INPUT MATERIAL
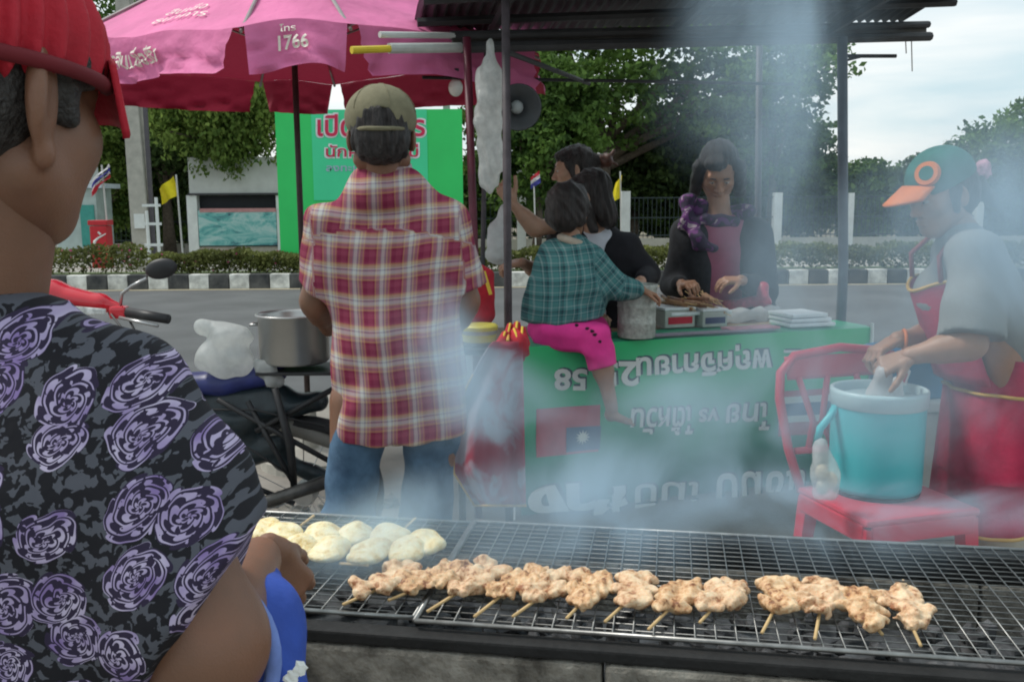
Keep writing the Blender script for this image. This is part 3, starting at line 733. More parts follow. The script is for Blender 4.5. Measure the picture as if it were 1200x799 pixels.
bn = tn
def bsz(u, v):
    p = PP(u, v, Vector((A.x, A.y, 0)) - tn * .03, tn); return ((p - Vector((A.x, A.y, 0))).dot(ed), p.z)
Mlt = mat('banner_white_print', (.62, .66, .62), rough=.5, var=.08)
Mld = mat('banner_shadow_print', (.015, .05, .06), rough=.5)
def btxt(body, c4, m, bold, off, dx=0, dy=0):
    """c4: photo points for reading-order LL, LR, UL, UR"""
    q = [np.array(bsz(u + dx, v + dy)) for u, v in c4]
    def w2(W_):
        o_ = []
        for x, y, z in W_:
            g = q[0] * (1 - x) * (1 - y) + q[1] * x * (1 - y) + q[2] * (1 - x) * y + q[3] * x * y
            o_.append(tuple(BP(g[0], g[1], off)))
        return np.array(o_)
    text_quad('lettering', body, (0, 0, 0), (1, 0, 0), (0, 1, 0), (1, 1, 0), m, ban, bold, warp=w2)
for body, u0, v0, u1, v1, sl, bold in [('58', 650, 432, 688, 458, 0, .03), ('25', 702, 423, 748, 452, 0, .03), ('พฤศจิกายน', 745, 412, 903, 446, -10, .028), ('12', 918, 410, 952, 434, 0, .0),
        ('ไต้หวัน', 739, 478, 814, 512, -2, .02), ('vs', 821, 480, 844, 496, -2, .02), ('ไทย', 853, 474, 902, 507, -3, .02), ('แชมป์', 838, 555, 944, 602, -5, .022), ('โมบี', 745, 568, 824, 600, -4, .02), ('ช้าง', 618, 570, 736, 616, -10, .05)]:
    c4 = [(u1, v0 + sl), (u0, v0), (u1, v1 + sl), (u0, v1)]
    btxt(body, c4, Mld, bold * 1.6, .004, 2, -1.5)
    btxt(body, c4, Mlt, bold, .007)
def bpatch(name, u0, v0, u1, v1, m, off, sub=14):
    s0, z1 = bsz(u0, v0); s1, z0 = bsz(u1, v1)
    mb = MB(); mb.grid(lambda a, b: BP(s0 + (s1 - s0) * a, z0 + (z1 - z0) * b, off), sub, sub); mb.build(name, m, ban, smooth=True)
Mfr = mat('print_red', (.45, .07, .10), rough=.5); Mfb = mat('print_blue', (.05, .09, .20), rough=.5)  # flag inks set paler, the veil of smoke mixed into the colour
bpatch('red_flag_print', 630, 480, 703, 530, Mfr, .004); bpatch('blue_canton_print', 665, 502, 704, 527, Mfb, .007)
s_, z_ = bsz(684, 513); mb = MB()
star = [BP(s_ + (.034 if k % 2 == 0 else .017) * math.cos(2 * math.pi * k / 24), z_ + (.034 if k % 2 == 0 else .017) * math.sin(2 * math.pi * k / 24), .010) for k in range(24)]
mb.add([BP(s_, z_, .010)] + star, [(0, 1 + k, 1 + (k + 1) % 24) for k in range(24)]); mb.build('white_sun_print', Mlt, ban)
for i, (v0, v1, m) in enumerate([(458, 465, Mfr), (465, 473, Mlt), (473, 488, Mfb), (488, 496, Mlt), (496, 504, Mfr)]): bpatch('flag_stripe_print', 913, v0, 990, v1, m, .004 + .0005 * i, 8)

# roof
FL, FR = P(482, 40, 4.5), P(1056, 26, 5.15); NL = P(508, -84, 3.3); NR = Vector((FR.x + .03, 3.3, FR.z + .08)); NL.z = FL.z + .08
roof = thing('stall_roof', 'dark sheet-metal roof of the stall seen from beneath', 'roof', (1.0, 4.0, 0))
M_roof = mat('roof_sheet_underside', (.10, .105, .11), rough=.6, metal=.3, var=.25, scale=2.5); M_dark = mat('dark_beam', (.035, .035, .038), rough=.6, var=.3, scale=8)
nsh = 8
for k in range(nsh):
    mb = MB(); s0, s1 = k / nsh, (k + 1) / nsh + .008
    def rf(a, b):
        s = s0 + (s1 - s0) * a; p = lerp(lerp(FL, FR, s), lerp(NL, NR, s), b); x = a * 7
        return p + Vector((0, 0, .004 * (k % 2) + .010 * math.cos(2 * math.pi * x) + (.02 * mnoise.noise(Vector((s * 6, b * 4, 0))))))
    mb.grid(rf, 56, 6); mb.build('roof_sheet', M_roof, roof, smooth=True)
for t_ in (.04, .32, .6, .9):
    MB().tube([lerp(FL, NL, t_) - Vector((0, 0, .045)), lerp(FR, NR, t_) - Vector((0, 0, .045))], .02, 6).build('purlin', M_dark, roof)
for s in (.13, .47, .8):
    MB().tube([lerp(FL, FR, s) - Vector((0, 0, .085)), lerp(NL, NR, s) - Vector((0, 0, .085))], .022, 6).build('rafter', M_dark, roof)
M_pvc = mat('pvc_white', (.50, .52, .50), rough=.4, var=.2, scale=6); M_yel = mat('yellow_plastic', (.65, .50, .04), rough=.4)
MB().tube([P(445, 41, 3.72), P(532, 42, 3.95)], .012, 8).build('pipe_end', M_pvc, roof); MB().tube([P(528, 42, 3.95), P(1088, 29, 5.1)], .018, 8).build('beam', M_dark, roof)
MB().tube([P(456, 57, 3.72), P(545, 56, 3.95)], .020, 10).build('pipe_end', M_pvc, roof); MB().tube([P(540, 56, 3.94), P(1090, 43, 5.05)], .023, 8).build('beam', M_dark, roof)
MB().tube([P(412, 59, 3.62), P(458, 57.5, 3.72)], .014, 10).build('yellow_pipe_end', M_yel, roof)
MB().tube([P(455, 70, 4.25), P(560, 62, 4.3)], .008, 6).build('wire', M_dark, roof)
MB().grid(lambda a, b: lerp(P(530, 44, 4.0), P(1085, 32, 5.12), a) + Vector((0, 0, -.055 * b)), 20, 3).build('fascia', mat('fascia_board', (.07, .065, .06), rough=.8, var=.3, scale=6), roof, solid=.012)
MB().tube([P(495, 91, 4.3), P(930, 99, 5.0)], .0085, 6).build('crossbar', M_dark, roof); MB().tube([P(986, 66, 4.75), P(1050, 66, 4.8)], .010, 6).build('short_bar', M_dark, roof)
MB().tube([P(988, 72, 4.75), P(1012, 66, 4.78)], .007, 6).build('brace', M_dark, roof)
MB().tube([P(596, 62, 3.5), P(690, 98, 4.7)], .010, 6).build('brace', M_dark, roof)
for u in (1061, 1068): MB().tube([P(u, 42, 5.05), P(u + 1, 60 + (u - 1060) * 3, 5.05)], .003, 4).build('string', mat('string', (.3, .28, .25)), roof)
M_post = mat('stall_post_paint', (.05, .04, .045), rough=.55, var=.35, scale=18); M_post2 = mat('stall_post_grey', (.12, .14, .17), rough=.6, var=.2, scale=8)
def post(label, u0, v0, u1, d, r, m, top=None):
    a = P(u1, 300, d); t = P(u0, v0, d); b = Vector((a.x, d, 0))
    o = MB().tube([b, Vector((a.x, d, 1.0)), t], r, 10).build('stall_post', m, None, smooth=True, loc=tuple(b)); tag(o, label, 'post')
post('front dark steel stall post crossing in front of the hanging plastic', 592, -60, 595, 3.5, .016, M_post)
post('dark red slanting stall pole just right of the checked shirt', 547, 44, 557, 3.9, .017, mat('pole_maroon', (.10, .015, .03), rough=.5, var=.3, scale=12))
post('thin dark stall pole between the maroon pole and hanging plastic', 570, 60, 565, 4.25, .011, M_post)
post('dark stall post rising behind the woman in the cardigan', 890, 42, 888, 5.35, .018, M_post)
post('thick grey stall post at the right end of the table', 987, 44, 989, 4.62, .024, M_post2)
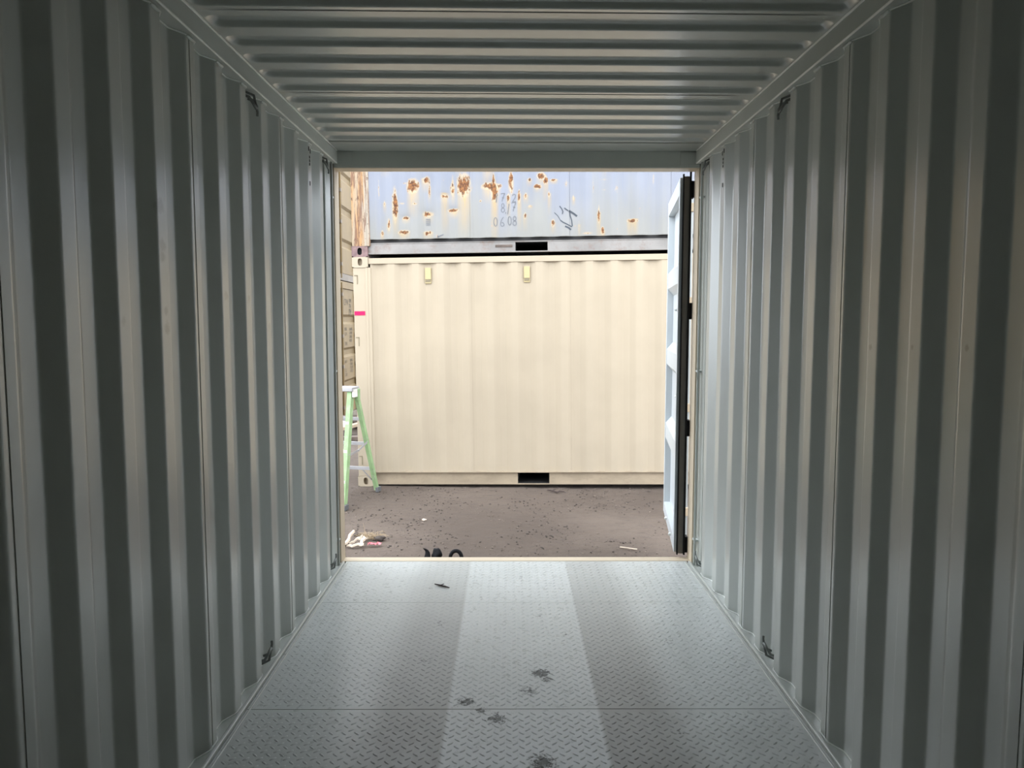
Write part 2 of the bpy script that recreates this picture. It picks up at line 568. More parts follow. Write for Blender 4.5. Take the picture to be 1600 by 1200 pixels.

REQUEST
Leave out the pictures and transcribe the entries above exactly.

THE COMPLETED TASK
Keep writing the Blender script for this image. This is part 3, starting at line 733. More parts follow. The script is for Blender 4.5. Measure the picture as if it were 1200x799 pixels.
bn = tn
def bsz(u, v):
    p = PP(u, v, Vector((A.x, A.y, 0)) - tn * .03, tn); return ((p - Vector((A.x, A.y, 0))).dot(ed), p.z)
Mlt = mat('banner_white_print', (.62, .66, .62), rough=.5, var=.08)
Mld = mat('banner_shadow_print', (.015, .05, .06), rough=.5)
def btxt(body, c4, m, bold, off, dx=0, dy=0):
    """c4: photo points for reading-order LL, LR, UL, UR"""
    q = [np.array(bsz(u + dx, v + dy)) for u, v in c4]
    def w2(W_):
        o_ = []
        for x, y, z in W_:
            g = q[0] * (1 - x) * (1 - y) + q[1] * x * (1 - y) + q[2] * (1 - x) * y + q[3] * x * y
            o_.append(tuple(BP(g[0], g[1], off)))
        return np.array(o_)
    text_quad('lettering', body, (0, 0, 0), (1, 0, 0), (0, 1, 0), (1, 1, 0), m, ban, bold, warp=w2)
for body, u0, v0, u1, v1, sl, bold in [('58', 650, 432, 688, 458, 0, .03), ('25', 702, 423, 748, 452, 0, .03), ('พฤศจิกายน', 745, 412, 903, 446, -10, .028), ('12', 918, 410, 952, 434, 0, .0),
        ('ไต้หวัน', 739, 478, 814, 512, -2, .02), ('vs', 821, 480, 844, 496, -2, .02), ('ไทย', 853, 474, 902, 507, -3, .02), ('แชมป์', 838, 555, 944, 602, -5, .022), ('โมบี', 745, 568, 824, 600, -4, .02), ('ช้าง', 618, 570, 736, 616, -10, .05)]:
    c4 = [(u1, v0 + sl), (u0, v0), (u1, v1 + sl), (u0, v1)]
    btxt(body, c4, Mld, bold * 1.6, .004, 2, -1.5)
    btxt(body, c4, Mlt, bold, .007)
def bpatch(name, u0, v0, u1, v1, m, off, sub=14):
    s0, z1 = bsz(u0, v0); s1, z0 = bsz(u1, v1)
    mb = MB(); mb.grid(lambda a, b: BP(s0 + (s1 - s0) * a, z0 + (z1 - z0) * b, off), sub, sub); mb.build(name, m, ban, smooth=True)
Mfr = mat('print_red', (.45, .07, .10), rough=.5); Mfb = mat('print_blue', (.05, .09, .20), rough=.5)  # flag inks set paler, the veil of smoke mixed into the colour
bpatch('red_flag_print', 630, 480, 703, 530, Mfr, .004); bpatch('blue_canton_print', 665, 502, 704, 527, Mfb, .007)
s_, z_ = bsz(684, 513); mb = MB()
star = [BP(s_ + (.034 if k % 2 == 0 else .017) * math.cos(2 * math.pi * k / 24), z_ + (.034 if k % 2 == 0 else .017) * math.sin(2 * math.pi * k / 24), .010) for k in range(24)]
mb.add([BP(s_, z_, .010)] + star, [(0, 1 + k, 1 + (k + 1) % 24) for k in range(24)]); mb.build('white_sun_print', Mlt, ban)
for i, (v0, v1, m) in enumerate([(458, 465, Mfr), (465, 473, Mlt), (473, 488, Mfb), (488, 496, Mlt), (496, 504, Mfr)]): bpatch('flag_stripe_print', 913, v0, 990, v1, m, .004 + .0005 * i, 8)

# roof
FL, FR = P(482, 40, 4.5), P(1056, 26, 5.15); NL = P(508, -84, 3.3); NR = Vector((FR.x + .03, 3.3, FR.z + .08)); NL.z = FL.z + .08
roof = thing('stall_roof', 'dark sheet-metal roof of the stall seen from beneath', 'roof', (1.0, 4.0, 0))
M_roof = mat('roof_sheet_underside', (.10, .105, .11), rough=.6, metal=.3, var=.25, scale=2.5); M_dark = mat('dark_beam', (.035, .035, .038), rough=.6, var=.3, scale=8)
nsh = 8
for k in range(nsh):
    mb = MB(); s0, s1 = k / nsh, (k + 1) / nsh + .008
    def rf(a, b):
        s = s0 + (s1 - s0) * a; p = lerp(lerp(FL, FR, s), lerp(NL, NR, s), b); x = a * 7
        return p + Vector((0, 0, .004 * (k % 2) + .010 * math.cos(2 * math.pi * x) + (.02 * mnoise.noise(Vector((s * 6, b * 4, 0))))))
    mb.grid(rf, 56, 6); mb.build('roof_sheet', M_roof, roof, smooth=True)
for t_ in (.04, .32, .6, .9):
    MB().tube([lerp(FL, NL, t_) - Vector((0, 0, .045)), lerp(FR, NR, t_) - Vector((0, 0, .045))], .02, 6).build('purlin', M_dark, roof)
for s in (.13, .47, .8):
    MB().tube([lerp(FL, FR, s) - Vector((0, 0, .085)), lerp(NL, NR, s) - Vector((0, 0, .085))], .022, 6).build('rafter', M_dark, roof)
M_pvc = mat('pvc_white', (.50, .52, .50), rough=.4, var=.2, scale=6); M_yel = mat('yellow_plastic', (.65, .50, .04), rough=.4)
MB().tube([P(445, 41, 3.72), P(532, 42, 3.95)], .012, 8).build('pipe_end', M_pvc, roof); MB().tube([P(528, 42, 3.95), P(1088, 29, 5.1)], .018, 8).build('beam', M_dark, roof)
MB().tube([P(456, 57, 3.72), P(545, 56, 3.95)], .020, 10).build('pipe_end', M_pvc, roof); MB().tube([P(540, 56, 3.94), P(1090, 43, 5.05)], .023, 8).build('beam', M_dark, roof)
MB().tube([P(412, 59, 3.62), P(458, 57.5, 3.72)], .014, 10).build('yellow_pipe_end', M_yel, roof)
MB().tube([P(455, 70, 4.25), P(560, 62, 4.3)], .008, 6).build('wire', M_dark, roof)
MB().grid(lambda a, b: lerp(P(530, 44, 4.0), P(1085, 32, 5.12), a) + Vector((0, 0, -.055 * b)), 20, 3).build('fascia', mat('fascia_board', (.07, .065, .06), rough=.8, var=.3, scale=6), roof, solid=.012)
MB().tube([P(495, 91, 4.3), P(930, 99, 5.0)], .0085, 6).build('crossbar', M_dark, roof); MB().tube([P(986, 66, 4.75), P(1050, 66, 4.8)], .010, 6).build('short_bar', M_dark, roof)
MB().tube([P(988, 72, 4.75), P(1012, 66, 4.78)], .007, 6).build('brace', M_dark, roof)
MB().tube([P(596, 62, 3.5), P(690, 98, 4.7)], .010, 6).build('brace', M_dark, roof)
for u in (1061, 1068): MB().tube([P(u, 42, 5.05), P(u + 1, 60 + (u - 1060) * 3, 5.05)], .003, 4).build('string', mat('string', (.3, .28, .25)), roof)
M_post = mat('stall_post_paint', (.05, .04, .045), rough=.55, var=.35, scale=18); M_post2 = mat('stall_post_grey', (.12, .14, .17), rough=.6, var=.2, scale=8)
def post(label, u0, v0, u1, d, r, m, top=None):
    a = P(u1, 300, d); t = P(u0, v0, d); b = Vector((a.x, d, 0))
    o = MB().tube([b, Vector((a.x, d, 1.0)), t], r, 10).build('stall_post', m, None, smooth=True, loc=tuple(b)); tag(o, label, 'post')
post('front dark steel stall post crossing in front of the hanging plastic', 592, -60, 595, 3.5, .016, M_post)
post('dark red slanting stall pole just right of the checked shirt', 547, 44, 557, 3.9, .017, mat('pole_maroon', (.10, .015, .03), rough=.5, var=.3, scale=12))
post('thin dark stall pole between the maroon pole and hanging plastic', 570, 60, 565, 4.25, .011, M_post)
post('dark stall post rising behind the woman in the cardigan', 890, 42, 888, 5.35, .018, M_post)
post('thick grey stall post at the right end of the table', 987, 44, 989, 4.62, .024, M_post2)
Write part 2 of the bpy script that recreates this picture. It picks up at line 568. More parts follow. Write for Blender 4.5. Take the picture to be 1600 by 1200 pixels.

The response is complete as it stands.